O projeto que mais arrecadou no Kikcstarter foi o relógio inteligente Pebble Time Smartwatch, que levantou US$ 20 milhões
Em centenas de troca de e-mails com os outros cofundadores, o Kickstarter passou por uma autoanálise que culminou com a companhia se assumindo como uma public-benefit corporation (corporação de benefício público, em tradução literal), o que significa que está mais interessada em gerar impacto social do que maximizar o lucro de seus acionistas.
A partir daí, o Kickstarter adotou uma série de estratégias. A empresa emprega número igual de homens e mulheres e remunera seus executivos de "alta patente" no máximo cinco vezes mais do que os funcionários da base – a média é que a diferença salarial seja de 95 vezes, nesta indústria.
Em vez de contratar alunos prodígios saídos das chamadas Ivy League, que são as universidades de ponta dos Estados Unidos, a empresa preenche 100% das vagas de estágio com estudantes formados por organizações sociais, como a Coalition for Queens, uma ONG que estimula novos talentos periféricos para a área da tecnologia.
"Se dizemos que queremos construir um mundo mais seguro e igualitário, precisamos então começar pelo nosso quintal. A mudança começa aqui e agora", disse Yancey Strickler, em uma entrevista à revista americana Fast Company.
Com essa mudança, o Kickstarter passou a contar novamente com Chen no cargo de CEO em 2017. Por dois anos consecutivos o "pai" da plataforma esteve no comando do negócio. Mas, em março deste ano, Chen mais uma vez optou por deixar a empresa.

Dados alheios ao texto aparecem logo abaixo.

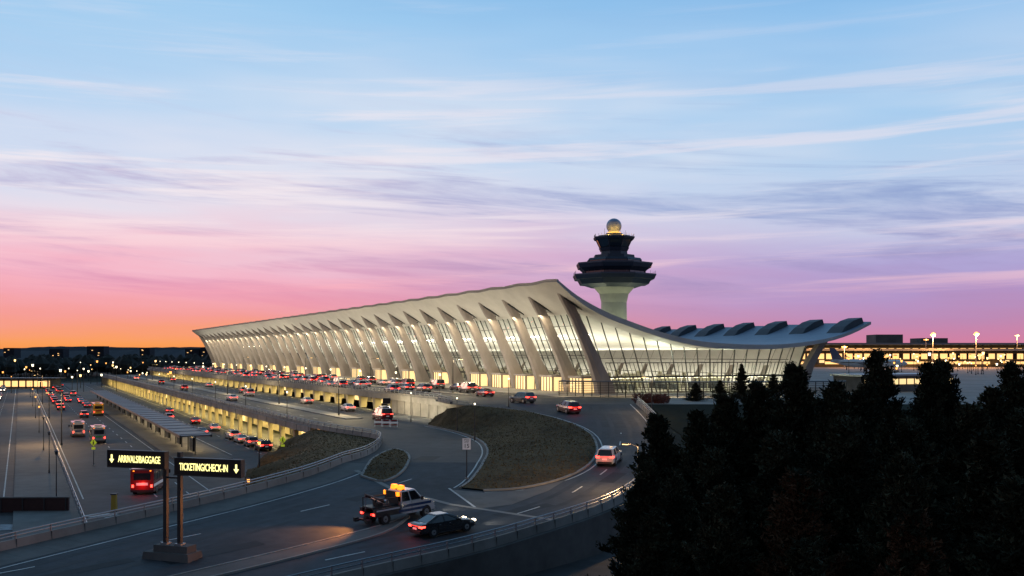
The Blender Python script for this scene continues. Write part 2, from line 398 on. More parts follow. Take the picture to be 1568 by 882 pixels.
mb=MB(); ubox(mb,6,400,-38,-35,-3.42,-3.25,conc); aligned(mb,'traffic_island')
mb=MB(); ubox(mb,-6,400,-67,-59,-8.02,-7.85,concs); aligned(mb,'bus_platform')
mb=MB(); ubox(mb,-66,440,-88,-82,-8.02,-7.85,concs); aligned(mb,'footpath')
for v,z,ds in ((-5.5,0,(3,6)),(-9,0,(3,6)),(-16,0,(3,6)),(-20,0,(3,6)),(-28,-3.4,(3,6)),(-31.5,-3.4,(3,6)),(-42,-3.4,(3,6)),(-53.5,-8,(3,6)),(-70.5,-8,(3,6)),(-74,-8,(3,6)),(-92,-8,(3,6)),(-96,-8,(3,6)),(-100,-8,(3,6)),(-110,-8,(3,6))):
    u0=-60 if v<-68 else 0
    ribbon('lane_marking',[W(u0,v),W(390,v)],.15,z,.012,white,ds)
for v,z in ((-47.2,-3.4),(-24.9,-3.4),(-68,-8),(-81.3,-8),(-89,-8),(-104,-8),(-49.5,-8),(-58,-8)):
    ribbon('edge_marking',[W(-40 if v<-60 else 0,v),W(390,v)],.14,z,.012,white)
def off(path,d):
    P=[Vector(p[:2]) for p in path]; o=[]
    for i,p in enumerate(P):
        t=(P[min(i+1,len(P)-1)]-P[max(i-1,0)]).normalized(); o.append(tuple(p+Vector((-t.y,t.x))*d))
    return o
ribbon('edge_marking',off(RB,.9),.15,zS,.012,white)
ribbon('edge_marking',off(isll,-.6),.15,zm,.012,white)
ribbon('edge_marking',off(islr,-.6),.15,zS,.012,white)
ribbon('lane_marking',off(RB[20:-12],4.8),.15,zS,.012,white,(3,6))
for d in (2.0,3.7,5.8,7.4): ribbon('tyre_wear',off(RB[22:],d),.55,zS,.006,wearm)
for d in (-5.0,-6.7,-8.8,-10.4): ribbon('tyre_wear',off(LB[6:],d),.55,zS,.006,wearm)
sd=off(LB[8:],-3.4); sheet('footpath',[p for p in LB[8:]]+sd[::-1],zS,.012,concs)
ribbon('edge_marking',off(LB[6:],-3.9),.15,zS,.014,white)
ribbon('lane_marking',[(-42,52),(-31,62),(-22,71.5),(-14.5,81),(-9,92)],.15,zS,.012,white,(3,9))
# joints across the foreground pavements
for i in range(10,len(LB)-2,1):
    a=LB[i]; b=sd[max(0,i-8)]; ribbon('pavement_joint',[a,b],.05,zS,.016,concd)
rp=random.Random(3)
for (x,y,l,w_,a) in ((-20,66,7,1.3,.8),(-12,84,5,1.6,.9),(1,78.5,6,1.2,.75),(9.5,92,5,1.4,1.2),(-27,62,6,1.1,.8),(14,118,8,1.4,1.5),(-9,104,4,2.2,1.4)):
    ca,sa=math.cos(a),math.sin(a); sheet('asphalt_patch',[(x+ca*p*l/2-sa*q*w_/2,y+sa*p*l/2+ca*q*w_/2) for p,q in((-1,-1),(1,-1),(1,1),(-1,1))],zS if y<100 else zm,.01,patchm)
gore=cat([(-40,40),(-31.5,49.5),(-24,57),(-17,64.5),(-11,71.5),(-8,76)],4); gore2=cat([(-8,76),(-9.3,71),(-13.5,65.5),(-19,59.5),(-26,52.5),(-36,42)],4)
sheet('gore_pavement',[tuple(p) for p in gore]+[tuple(p) for p in gore2[1:]],zS,.1,concs)
kerb('kerb',[tuple(p) for p in gore],zS,.2,.13); kerb('kerb',[tuple(p) for p in gore2],zS,.2,.13)
sheet('paved_apron',[(-5.2,86.4),(-2.5,85.2),(.9,86.2),(5,90.8),(3.2,86),(0,80.5),(-3,78.8)],zS,.014,concs)
ribbon('bridge_joint',[(-15.2,95.5),(-10.5,86.5),(-5,80.5),(3.4,75)],.5,zS,.02,conc)
ribbon('bridge_joint',[(-5.6,87),(-3,79.5)],.2,zS,.018,white)

# ---------------------------------------------------------------- terminal building
T=empty('airport_terminal',(OX,OY,0),ANG)
prof=[(-.3,21.4),(0,21.2),(3,19.1),(6.3,17.3),(10.5,15.5),(14.9,14.1),(22.4,12.0),(30.2,10.5),(36.7,9.9),(45,9.65),(54,9.8),(64.5,10.9),(72,12.6),(78,14.8)]
PR=[(p.x,p.y) for p in cat(prof,3)]
def zroof(v):
    for a,b in zip(PR,PR[1:]):
        if a[0]<=v<=b[0]: return a[1]+(b[1]-a[1])*(v-a[0])/max(b[0]-a[0],1e-6)
    return PR[-1][1]
BAY=11.8; NB=35; UL=BAY*NB+6; COLS=[4+i*BAY for i in range(NB+1)]
mb=MB(); us=[0]+[4+i*BAY/4 for i in range(NB*4+1)]+[UL+2]
def eave(u,v):
    k=((u-4)/BAY)%1; s=math.cos(2*math.pi*k)
    return .12*s*max(0,1-v/9)+.08*s*max(0,(v-68)/10)
top=[];bot=[]
for i,u in enumerate(us):
    top.append([L3(u,v,z+eave(u,v)) for v,z in PR])
    bot.append([L3(u,v+(.15 if j==0 else 0),z+eave(u,v)-(.5+.55*min(1,max(0,v+1)/8)*(1 if v<40 else max(.1,1-(v-40)/45)))) for j,(v,z) in enumerate(PR)])
fasc=mat('roof_edge_concrete',(.42,.44,.46),.6,noise=.15,nscale=.4)
mb.loft(top,roofm,False,False); mb.loft(bot,roofc,False,False)
for k in (0,-1): mb.loft([top[k],bot[k]],fasc,False,False)
mb.loft([[t[0] for t in top],[b[0] for b in bot]],roofc,False,False); mb.loft([[t[-1] for t in top],[b[-1] for b in bot]],roofm,False,False)
aligned(mb,'roof',T,False)
mb=MB(); mr_=MB(); sl_=MB()
for u in COLS:
    secs=[(12.4,0,1.35,1.8),(11.8,2.2,1.25,1.55),(10.1,6,1.0,1.2),(8.1,10,.85,1.0),(6.1,14,.75,.9),(4.3,17.0,.75,.95),(3.0,19.0,.8,.8)]
    rings=[]
    for v,z,hu,hv in secs:
        rings.append([L3(u-hu*.55,v-hv,z),L3(u-hu,v-hv*.4,z),L3(u-hu,v+hv,z),L3(u+hu,v+hv,z),L3(u+hu,v-hv*.4,z),L3(u+hu*.55,v-hv,z)])
    mb.loft(rings,termc)
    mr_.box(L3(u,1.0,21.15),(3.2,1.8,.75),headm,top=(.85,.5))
    for s in(-1,1):
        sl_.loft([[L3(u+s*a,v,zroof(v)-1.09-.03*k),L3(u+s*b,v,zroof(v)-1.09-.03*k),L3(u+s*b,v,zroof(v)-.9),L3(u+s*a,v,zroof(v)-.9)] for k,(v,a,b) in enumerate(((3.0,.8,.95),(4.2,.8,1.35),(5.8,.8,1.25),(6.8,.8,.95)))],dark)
    secs=[(61,0,.9,1.5),(63.5,5,.8,1.1),(66.5,9,.7,.9),(68,10.6,.7,.9)]
    mb.loft([[L3(u-hu,v-hv,z),L3(u-hu,v+hv,z),L3(u+hu,v+hv,z),L3(u+hu,v-hv,z)] for v,z,hu,hv in secs],termc)
    hr=[]
    for v,h in((70.8,.05),(72.5,1.0),(75,1.5),(77.4,1.2)):
        b=zroof(v)-.05; hr.append([L3(u-2.5,v,b),L3(u-2.0,v,b+h),L3(u+2.0,v,b+h),L3(u+2.5,v,b)])
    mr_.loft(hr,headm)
aligned(mb,'columns',T); aligned(mr_,'column_heads',T); aligned(sl_,'column_slots',T)
def vf(z): return 14.8-(z)*(6.6/15.4)
g=MB(); m=MB()
UG=5.5
g.add([L3(UG,vf(.15),.15),L3(UL-4,vf(.15),.15),L3(UL-4,vf(15.4),15.4),L3(UG,vf(15.4),15.4)],[(0,1,2,3)],glass)
for z in (3.2,4.3,7.4,10.5,13.2):
    m.box(L3((UG+UL)/2,vf(z)-.12,z),(UL-UG-8,.18,.1 if z!=3.2 else .5),mull)
nu=int((UL-UG)/(BAY/5))
for i in range(nu):
    u=COLS[0]+i*BAY/5
    if u<UG: continue
    m.loft([[L3(u-.05,vf(z)-.18,z),L3(u+.05,vf(z)-.18,z),L3(u+.05,vf(z)+.02,z),L3(u-.05,vf(z)+.02,z)] for z in (.15,15.5)],mull)
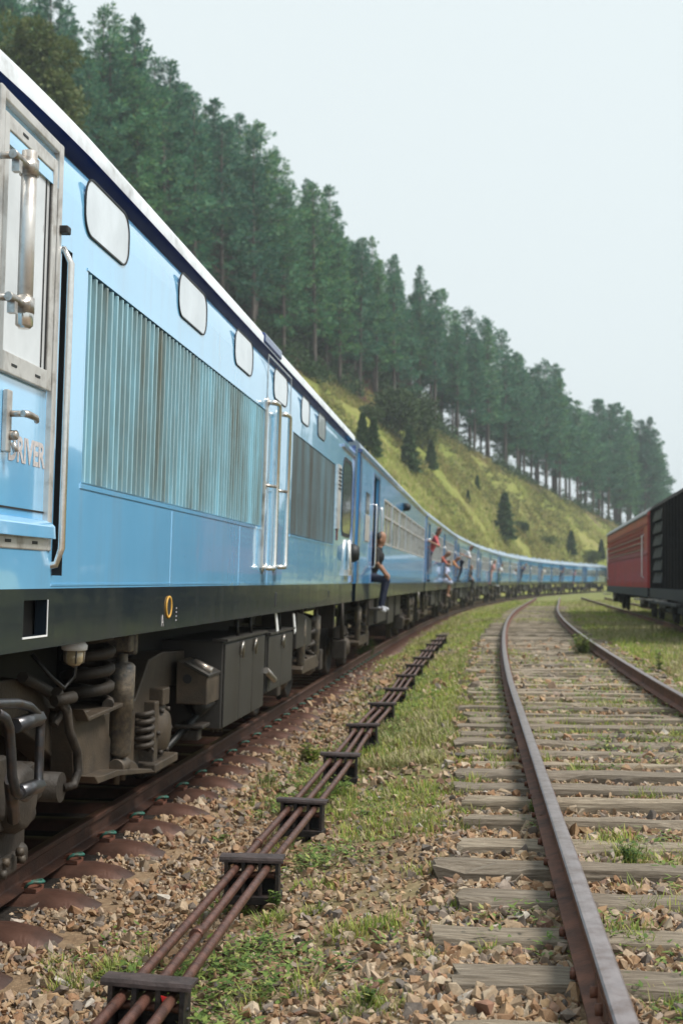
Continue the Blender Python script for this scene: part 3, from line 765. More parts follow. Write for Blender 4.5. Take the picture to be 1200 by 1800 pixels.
for (px, y0, y1) in ((484, 1041, 1067), (577, 1038, 1050), (617, 1038, 1050)):
    u = SU(px, y0); m = MB(); m.box(HW - .01, HW + .008, u - .05, u + .05, SH(px, y1), SH(px, y0)); m.build('skirt_slot', 'rubber', LOC, bevel=.012)

# ---- windows of the engine room
def rrect(w, h, r, n=6):
    P = []
    for (cx, cy, a0) in ((w - r, h - r, 0), (-w + r, h - r, 90), (-w + r, -h + r, 180), (w - r, -h + r, 270)):
        for k in range(n + 1):
            a = R(a0 + 90 * k / n); P.append((cx + r * math.cos(a), cy + r * math.sin(a)))
    return P
def rwindow(u0, u1, h0, h1, r, mat, parent, name='window', seal=.009, ring='rubber'):
    cu_, ch_ = (u0 + u1) / 2, (h0 + h1) / 2; w, h = (u1 - u0) / 2, (h1 - h0) / 2
    A = rrect(w, h, r); B = rrect(w - seal, h - seal, max(.01, r - seal)); n = len(A); m = MB()
    V = [(HW + .002, cu_ + p[0], ch_ + p[1]) for p in A] + [(HW + .009, cu_ + p[0], ch_ + p[1]) for p in A] + [(HW + .009, cu_ + p[0], ch_ + p[1]) for p in B] + [(HW + .003, cu_ + p[0], ch_ + p[1]) for p in B]
    F = []
    for a in range(3):
        for k in range(n): F.append((a * n + k, a * n + (k + 1) % n, (a + 1) * n + (k + 1) % n, (a + 1) * n + k))
    m.add(V, F); o = m.build(name, ring, parent)
    m = MB(); m.prism([(cu_ + p[0], ch_ + p[1]) for p in B], 0, HW + .001, HW + .0045); m.build('pane', mat, o)
    return o
wh0, wh1 = SH(186, 442), SH(186, 340)
for (a, b) in ((147, 226), (317, 367), (419, 451), (490, 514), (540, 554), (570, 583)):
    rwindow(SU(a, 400), SU(b, 420), wh0, wh1, .11, 'pane', LOC)

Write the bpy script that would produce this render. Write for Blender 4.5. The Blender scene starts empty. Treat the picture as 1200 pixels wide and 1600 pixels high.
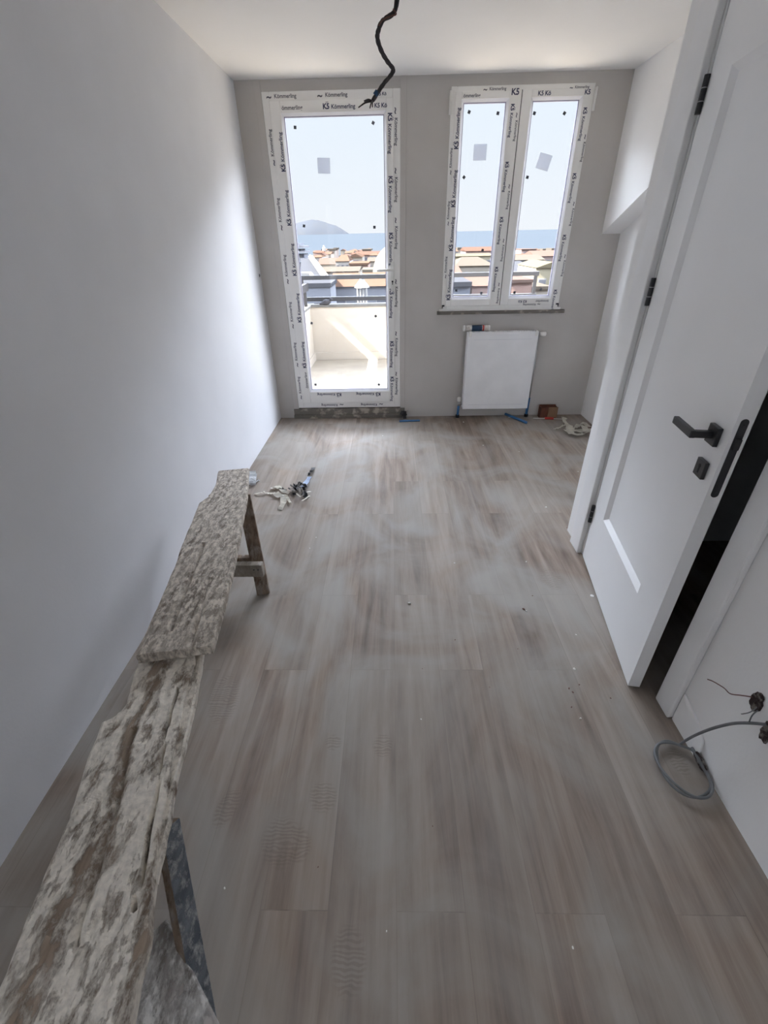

Aziz Hasan, ex-Refinery29 (um portal de notícias e e-commerce feminino), vai comandar a plataforma pouco mais de um ano depois de entrar para o time.
Chen garante que por alguns meses estará ao lado de Hasan, acompanhando a transição, e que vai seguir como conselheiro. Depois, ele quer focar em outros projetos, como a música. Se for gravar alguma canção, talvez ele tenha de buscar auxílio no Kickstarter para financiar seu projeto.